Resistance is futile.
And so it came to pass. I’m now several years into a second
career as a government attorney. I work in Washington, D.C., for a federal
agency. I am not required to wear a coat and tie every day, but my jeans and
boots and spit cup stashed in desk drawer days are relics of another time. My
morning routine is relatively simple: stand in front of closet and decide if I’m
wearing black wool trousers or navy, brown shoes or black, blue dress shirt or
light blue. If I have something fancy on the day’s agenda, I pull out neckties
and suit jackets and show them to my wife until I find a combination that she
says matches my pants and shirt (and then I find the YouTube video that reminds
me how to tie a Windsor knot).
At my "casual dress" conference last week I decided to be safe and bring
what I have learned over time will make me neither the most nor least casually
dressed person at the party: a pair of khakis, navy suit jacket, blue dress
shirt, and brown dress shoes. Then what I do is I roll my sleeves up to
my elbows and leave the jacket hanging on the back of my chair. Boom.

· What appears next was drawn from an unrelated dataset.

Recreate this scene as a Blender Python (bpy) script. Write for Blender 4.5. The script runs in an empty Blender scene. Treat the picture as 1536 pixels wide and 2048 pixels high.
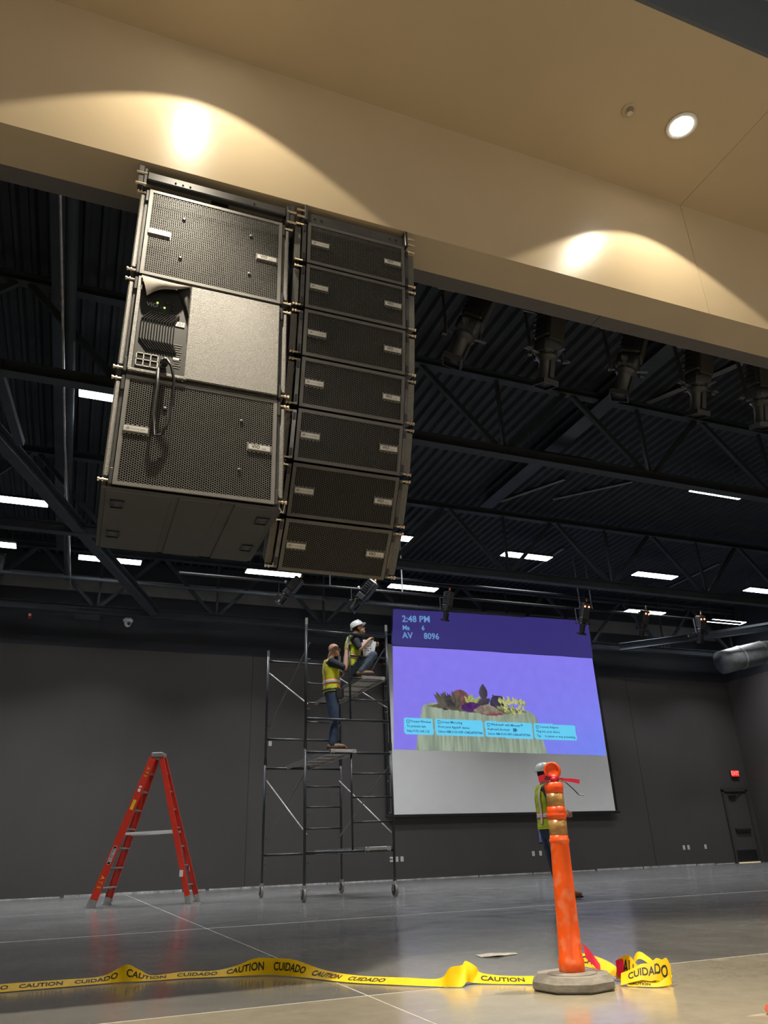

I'm not looking for conference organizers to spell out exactly what to wear. This is America. We don't want the fashionistas telling us how to dress. But at the same time, most of us don't want to show up looking like they're too stupid to dress themselves appropriately. In the future I’ll probably just keep doing what I usually do: tell my wife where I’m going and why, and then show her a variety of items from my closet and pack whatever doesn’t make her frown disapprovingly or laugh out loud.